EVs could be used to harness energy for other appliances

Researchers at Northumbria University have come up with a system that allows electric vehicles (EVs) to store renewable energy when not in use that could then be fed back into the National Grid. 

According to the researchers, through the Vehicle for Energy Services system, EVs would be charged by renewable energy, such as solar or wind during the day, when sunlight or wind is at its peak.

Then when the EVs are not in use, for example when the owners are at work, this energy could be fed back to the energy grid.

Because this energy would be produced locally and from renewable sources, it will be cleaner in terms of greenhouse gas emissions, and increasingly cheaper.

According to the researchers, this will help to reduce reliance on energy from the national grid, which may have come from fossil fuels.

Professor Richard Kotter explains: ‘Most vehicles are idle for much of the day, as well as in the evenings and at the weekends.’

‘What we are suggesting is a change in how we think about electric vehicles to make use of them in different ways to add value and reduce costs.’

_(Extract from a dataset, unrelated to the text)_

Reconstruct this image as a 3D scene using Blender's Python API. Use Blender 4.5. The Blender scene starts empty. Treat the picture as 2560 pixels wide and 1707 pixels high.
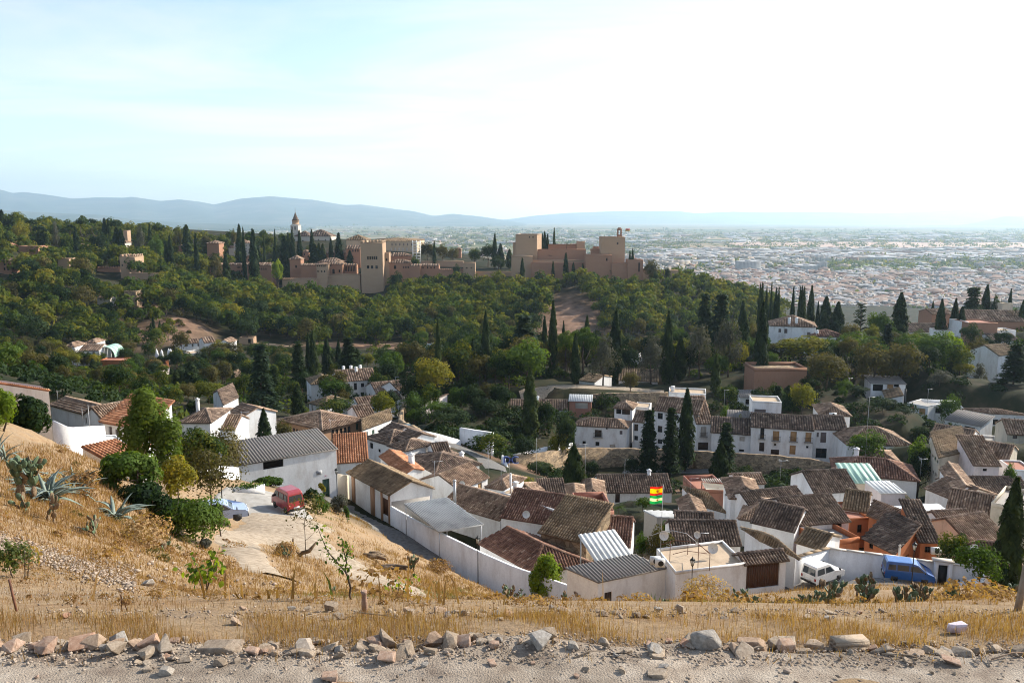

‘Let’s not look at them as only a form of transportation, but also as a method of short term energy storage, using them to exchange or trade energy where beneficial.’

‘We are proposing that the EV battery could be used in smarter ways, including being charged from renewable energy while the vehicle is not in use, with that surplus energy then used to power other appliances.’

‘This technology is still in the early stages but we know there is an increasing desire to tackle climate change.’

‘Electric vehicles will play a large part in this and so harnessing them to capture locally produced renewable energy could play a huge part in reducing air pollution and climate change.’